WHAT TO DO:
The data must be returned in full and exactly as given.

•••

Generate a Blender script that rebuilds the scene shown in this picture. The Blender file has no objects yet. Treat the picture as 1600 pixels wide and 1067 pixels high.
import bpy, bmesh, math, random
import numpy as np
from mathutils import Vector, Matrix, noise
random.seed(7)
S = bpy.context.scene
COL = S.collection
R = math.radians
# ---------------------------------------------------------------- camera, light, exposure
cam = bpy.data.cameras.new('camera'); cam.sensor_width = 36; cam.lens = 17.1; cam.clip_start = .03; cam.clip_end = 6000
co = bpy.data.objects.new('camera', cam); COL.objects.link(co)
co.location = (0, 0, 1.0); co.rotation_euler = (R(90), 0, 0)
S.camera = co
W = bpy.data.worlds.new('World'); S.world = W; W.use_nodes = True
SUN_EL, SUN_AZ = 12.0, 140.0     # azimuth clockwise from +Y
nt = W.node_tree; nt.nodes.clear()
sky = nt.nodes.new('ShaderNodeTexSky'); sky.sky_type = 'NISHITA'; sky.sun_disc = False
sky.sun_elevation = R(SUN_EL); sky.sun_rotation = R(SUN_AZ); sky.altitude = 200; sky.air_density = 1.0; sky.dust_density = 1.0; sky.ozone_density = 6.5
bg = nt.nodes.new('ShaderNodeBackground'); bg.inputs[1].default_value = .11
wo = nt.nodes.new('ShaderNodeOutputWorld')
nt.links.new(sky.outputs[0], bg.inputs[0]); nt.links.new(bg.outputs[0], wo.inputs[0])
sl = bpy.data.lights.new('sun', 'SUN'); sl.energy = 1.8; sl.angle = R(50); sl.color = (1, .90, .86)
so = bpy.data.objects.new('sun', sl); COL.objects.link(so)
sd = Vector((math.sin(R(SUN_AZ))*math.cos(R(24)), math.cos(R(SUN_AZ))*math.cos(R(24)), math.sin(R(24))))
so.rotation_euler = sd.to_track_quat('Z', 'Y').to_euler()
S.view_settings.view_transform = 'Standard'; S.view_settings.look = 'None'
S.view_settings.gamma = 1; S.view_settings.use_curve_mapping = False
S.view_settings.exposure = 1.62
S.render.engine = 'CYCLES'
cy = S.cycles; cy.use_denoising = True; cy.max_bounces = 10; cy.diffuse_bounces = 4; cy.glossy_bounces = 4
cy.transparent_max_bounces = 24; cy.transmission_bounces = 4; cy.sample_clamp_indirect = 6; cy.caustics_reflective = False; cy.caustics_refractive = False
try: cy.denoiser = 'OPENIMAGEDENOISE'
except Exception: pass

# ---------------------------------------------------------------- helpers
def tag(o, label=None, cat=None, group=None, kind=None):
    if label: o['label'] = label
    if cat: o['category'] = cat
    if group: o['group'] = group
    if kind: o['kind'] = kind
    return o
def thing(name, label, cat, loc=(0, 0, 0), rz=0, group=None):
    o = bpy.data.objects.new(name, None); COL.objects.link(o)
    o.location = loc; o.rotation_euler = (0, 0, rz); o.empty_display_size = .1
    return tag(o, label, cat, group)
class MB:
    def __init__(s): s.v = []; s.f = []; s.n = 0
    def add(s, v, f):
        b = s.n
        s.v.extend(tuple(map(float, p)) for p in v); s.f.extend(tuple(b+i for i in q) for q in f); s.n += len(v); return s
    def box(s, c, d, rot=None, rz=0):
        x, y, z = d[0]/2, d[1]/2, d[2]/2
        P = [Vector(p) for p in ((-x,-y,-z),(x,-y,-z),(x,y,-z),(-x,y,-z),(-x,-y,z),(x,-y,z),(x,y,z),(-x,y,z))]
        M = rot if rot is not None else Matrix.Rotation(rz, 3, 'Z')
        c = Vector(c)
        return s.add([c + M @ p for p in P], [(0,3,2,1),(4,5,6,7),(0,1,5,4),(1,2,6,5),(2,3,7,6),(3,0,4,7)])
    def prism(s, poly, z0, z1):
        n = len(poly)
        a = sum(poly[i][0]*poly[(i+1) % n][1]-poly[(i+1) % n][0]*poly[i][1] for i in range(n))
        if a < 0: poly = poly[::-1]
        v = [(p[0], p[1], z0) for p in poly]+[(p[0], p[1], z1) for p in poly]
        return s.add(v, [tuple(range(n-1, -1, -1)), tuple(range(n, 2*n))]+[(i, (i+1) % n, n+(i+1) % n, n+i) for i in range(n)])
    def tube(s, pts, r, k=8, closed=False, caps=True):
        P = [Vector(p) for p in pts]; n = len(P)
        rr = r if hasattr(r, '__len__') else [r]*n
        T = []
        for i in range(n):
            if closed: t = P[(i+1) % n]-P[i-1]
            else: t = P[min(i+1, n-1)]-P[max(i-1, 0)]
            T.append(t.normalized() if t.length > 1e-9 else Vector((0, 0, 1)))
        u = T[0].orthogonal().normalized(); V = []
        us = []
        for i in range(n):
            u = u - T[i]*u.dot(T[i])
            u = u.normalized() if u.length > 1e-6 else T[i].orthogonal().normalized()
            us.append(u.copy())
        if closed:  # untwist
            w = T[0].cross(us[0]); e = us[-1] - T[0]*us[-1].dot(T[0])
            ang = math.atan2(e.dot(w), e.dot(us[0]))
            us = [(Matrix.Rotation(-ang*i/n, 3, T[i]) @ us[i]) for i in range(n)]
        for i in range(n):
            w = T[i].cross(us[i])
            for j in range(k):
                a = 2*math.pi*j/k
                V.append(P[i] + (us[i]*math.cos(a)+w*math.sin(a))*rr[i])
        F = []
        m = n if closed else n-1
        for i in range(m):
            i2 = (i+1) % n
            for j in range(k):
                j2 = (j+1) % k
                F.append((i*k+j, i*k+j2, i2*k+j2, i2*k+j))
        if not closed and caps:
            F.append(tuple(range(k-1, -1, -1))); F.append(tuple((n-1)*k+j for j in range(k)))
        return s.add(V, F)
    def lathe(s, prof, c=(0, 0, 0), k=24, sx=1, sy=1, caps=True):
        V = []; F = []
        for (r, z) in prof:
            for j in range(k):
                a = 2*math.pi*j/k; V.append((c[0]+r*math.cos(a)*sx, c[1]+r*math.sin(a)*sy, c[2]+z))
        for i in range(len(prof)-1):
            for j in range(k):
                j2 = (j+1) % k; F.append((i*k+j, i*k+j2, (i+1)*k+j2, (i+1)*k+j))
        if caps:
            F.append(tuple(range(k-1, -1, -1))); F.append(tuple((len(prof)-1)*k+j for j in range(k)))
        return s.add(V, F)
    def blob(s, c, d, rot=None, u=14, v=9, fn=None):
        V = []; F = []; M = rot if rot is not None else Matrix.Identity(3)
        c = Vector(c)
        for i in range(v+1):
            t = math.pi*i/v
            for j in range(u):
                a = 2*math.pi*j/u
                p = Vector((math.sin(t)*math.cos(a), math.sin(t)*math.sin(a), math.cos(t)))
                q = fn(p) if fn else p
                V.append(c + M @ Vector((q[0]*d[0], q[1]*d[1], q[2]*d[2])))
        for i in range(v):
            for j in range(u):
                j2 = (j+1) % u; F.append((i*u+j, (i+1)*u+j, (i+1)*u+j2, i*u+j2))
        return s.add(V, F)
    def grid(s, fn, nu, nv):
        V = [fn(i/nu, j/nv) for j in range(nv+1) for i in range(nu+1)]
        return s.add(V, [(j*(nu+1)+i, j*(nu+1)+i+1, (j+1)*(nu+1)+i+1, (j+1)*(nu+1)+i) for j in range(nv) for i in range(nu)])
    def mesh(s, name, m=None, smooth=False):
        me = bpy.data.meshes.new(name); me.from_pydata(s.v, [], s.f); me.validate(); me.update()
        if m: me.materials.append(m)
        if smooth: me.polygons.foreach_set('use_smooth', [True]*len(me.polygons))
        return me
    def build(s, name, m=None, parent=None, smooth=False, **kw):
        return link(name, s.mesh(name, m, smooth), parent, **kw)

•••

OUTPUT BELOW:
Generate a Blender script that rebuilds the scene shown in this picture. The Blender file has no objects yet. Treat the picture as 1600 pixels wide and 1067 pixels high.
import bpy, bmesh, math, random
import numpy as np
from mathutils import Vector, Matrix, noise
random.seed(7)
S = bpy.context.scene
COL = S.collection
R = math.radians
# ---------------------------------------------------------------- camera, light, exposure
cam = bpy.data.cameras.new('camera'); cam.sensor_width = 36; cam.lens = 17.1; cam.clip_start = .03; cam.clip_end = 6000
co = bpy.data.objects.new('camera', cam); COL.objects.link(co)
co.location = (0, 0, 1.0); co.rotation_euler = (R(90), 0, 0)
S.camera = co
W = bpy.data.worlds.new('World'); S.world = W; W.use_nodes = True
SUN_EL, SUN_AZ = 12.0, 140.0     # azimuth clockwise from +Y
nt = W.node_tree; nt.nodes.clear()
sky = nt.nodes.new('ShaderNodeTexSky'); sky.sky_type = 'NISHITA'; sky.sun_disc = False
sky.sun_elevation = R(SUN_EL); sky.sun_rotation = R(SUN_AZ); sky.altitude = 200; sky.air_density = 1.0; sky.dust_density = 1.0; sky.ozone_density = 6.5
bg = nt.nodes.new('ShaderNodeBackground'); bg.inputs[1].default_value = .11
wo = nt.nodes.new('ShaderNodeOutputWorld')
nt.links.new(sky.outputs[0], bg.inputs[0]); nt.links.new(bg.outputs[0], wo.inputs[0])
sl = bpy.data.lights.new('sun', 'SUN'); sl.energy = 1.8; sl.angle = R(50); sl.color = (1, .90, .86)
so = bpy.data.objects.new('sun', sl); COL.objects.link(so)
sd = Vector((math.sin(R(SUN_AZ))*math.cos(R(24)), math.cos(R(SUN_AZ))*math.cos(R(24)), math.sin(R(24))))
so.rotation_euler = sd.to_track_quat('Z', 'Y').to_euler()
S.view_settings.view_transform = 'Standard'; S.view_settings.look = 'None'
S.view_settings.gamma = 1; S.view_settings.use_curve_mapping = False
S.view_settings.exposure = 1.62
S.render.engine = 'CYCLES'
cy = S.cycles; cy.use_denoising = True; cy.max_bounces = 10; cy.diffuse_bounces = 4; cy.glossy_bounces = 4
cy.transparent_max_bounces = 24; cy.transmission_bounces = 4; cy.sample_clamp_indirect = 6; cy.caustics_reflective = False; cy.caustics_refractive = False
try: cy.denoiser = 'OPENIMAGEDENOISE'
except Exception: pass

# ---------------------------------------------------------------- helpers
def tag(o, label=None, cat=None, group=None, kind=None):
    if label: o['label'] = label
    if cat: o['category'] = cat
    if group: o['group'] = group
    if kind: o['kind'] = kind
    return o
def thing(name, label, cat, loc=(0, 0, 0), rz=0, group=None):
    o = bpy.data.objects.new(name, None); COL.objects.link(o)
    o.location = loc; o.rotation_euler = (0, 0, rz); o.empty_display_size = .1
    return tag(o, label, cat, group)
class MB:
    def __init__(s): s.v = []; s.f = []; s.n = 0
    def add(s, v, f):
        b = s.n
        s.v.extend(tuple(map(float, p)) for p in v); s.f.extend(tuple(b+i for i in q) for q in f); s.n += len(v); return s
    def box(s, c, d, rot=None, rz=0):
        x, y, z = d[0]/2, d[1]/2, d[2]/2
        P = [Vector(p) for p in ((-x,-y,-z),(x,-y,-z),(x,y,-z),(-x,y,-z),(-x,-y,z),(x,-y,z),(x,y,z),(-x,y,z))]
        M = rot if rot is not None else Matrix.Rotation(rz, 3, 'Z')
        c = Vector(c)
        return s.add([c + M @ p for p in P], [(0,3,2,1),(4,5,6,7),(0,1,5,4),(1,2,6,5),(2,3,7,6),(3,0,4,7)])
    def prism(s, poly, z0, z1):
        n = len(poly)
        a = sum(poly[i][0]*poly[(i+1) % n][1]-poly[(i+1) % n][0]*poly[i][1] for i in range(n))
        if a < 0: poly = poly[::-1]
        v = [(p[0], p[1], z0) for p in poly]+[(p[0], p[1], z1) for p in poly]
        return s.add(v, [tuple(range(n-1, -1, -1)), tuple(range(n, 2*n))]+[(i, (i+1) % n, n+(i+1) % n, n+i) for i in range(n)])
    def tube(s, pts, r, k=8, closed=False, caps=True):
        P = [Vector(p) for p in pts]; n = len(P)
        rr = r if hasattr(r, '__len__') else [r]*n
        T = []
        for i in range(n):
            if closed: t = P[(i+1) % n]-P[i-1]
            else: t = P[min(i+1, n-1)]-P[max(i-1, 0)]
            T.append(t.normalized() if t.length > 1e-9 else Vector((0, 0, 1)))
        u = T[0].orthogonal().normalized(); V = []
        us = []
        for i in range(n):
            u = u - T[i]*u.dot(T[i])
            u = u.normalized() if u.length > 1e-6 else T[i].orthogonal().normalized()
            us.append(u.copy())
        if closed:  # untwist
            w = T[0].cross(us[0]); e = us[-1] - T[0]*us[-1].dot(T[0])
            ang = math.atan2(e.dot(w), e.dot(us[0]))
            us = [(Matrix.Rotation(-ang*i/n, 3, T[i]) @ us[i]) for i in range(n)]
        for i in range(n):
            w = T[i].cross(us[i])
            for j in range(k):
                a = 2*math.pi*j/k
                V.append(P[i] + (us[i]*math.cos(a)+w*math.sin(a))*rr[i])
        F = []
        m = n if closed else n-1
        for i in range(m):
            i2 = (i+1) % n
            for j in range(k):
                j2 = (j+1) % k
                F.append((i*k+j, i*k+j2, i2*k+j2, i2*k+j))
        if not closed and caps:
            F.append(tuple(range(k-1, -1, -1))); F.append(tuple((n-1)*k+j for j in range(k)))
        return s.add(V, F)
    def lathe(s, prof, c=(0, 0, 0), k=24, sx=1, sy=1, caps=True):
        V = []; F = []
        for (r, z) in prof:
            for j in range(k):
                a = 2*math.pi*j/k; V.append((c[0]+r*math.cos(a)*sx, c[1]+r*math.sin(a)*sy, c[2]+z))
        for i in range(len(prof)-1):
            for j in range(k):
                j2 = (j+1) % k; F.append((i*k+j, i*k+j2, (i+1)*k+j2, (i+1)*k+j))
        if caps:
            F.append(tuple(range(k-1, -1, -1))); F.append(tuple((len(prof)-1)*k+j for j in range(k)))
        return s.add(V, F)
    def blob(s, c, d, rot=None, u=14, v=9, fn=None):
        V = []; F = []; M = rot if rot is not None else Matrix.Identity(3)
        c = Vector(c)
        for i in range(v+1):
            t = math.pi*i/v
            for j in range(u):
                a = 2*math.pi*j/u
                p = Vector((math.sin(t)*math.cos(a), math.sin(t)*math.sin(a), math.cos(t)))
                q = fn(p) if fn else p
                V.append(c + M @ Vector((q[0]*d[0], q[1]*d[1], q[2]*d[2])))
        for i in range(v):
            for j in range(u):
                j2 = (j+1) % u; F.append((i*u+j, (i+1)*u+j, (i+1)*u+j2, i*u+j2))
        return s.add(V, F)
    def grid(s, fn, nu, nv):
        V = [fn(i/nu, j/nv) for j in range(nv+1) for i in range(nu+1)]
        return s.add(V, [(j*(nu+1)+i, j*(nu+1)+i+1, (j+1)*(nu+1)+i+1, (j+1)*(nu+1)+i) for j in range(nv) for i in range(nu)])
    def mesh(s, name, m=None, smooth=False):
        me = bpy.data.meshes.new(name); me.from_pydata(s.v, [], s.f); me.validate(); me.update()
        if m: me.materials.append(m)
        if smooth: me.polygons.foreach_set('use_smooth', [True]*len(me.polygons))
        return me
    def build(s, name, m=None, parent=None, smooth=False, **kw):
        return link(name, s.mesh(name, m, smooth), parent, **kw)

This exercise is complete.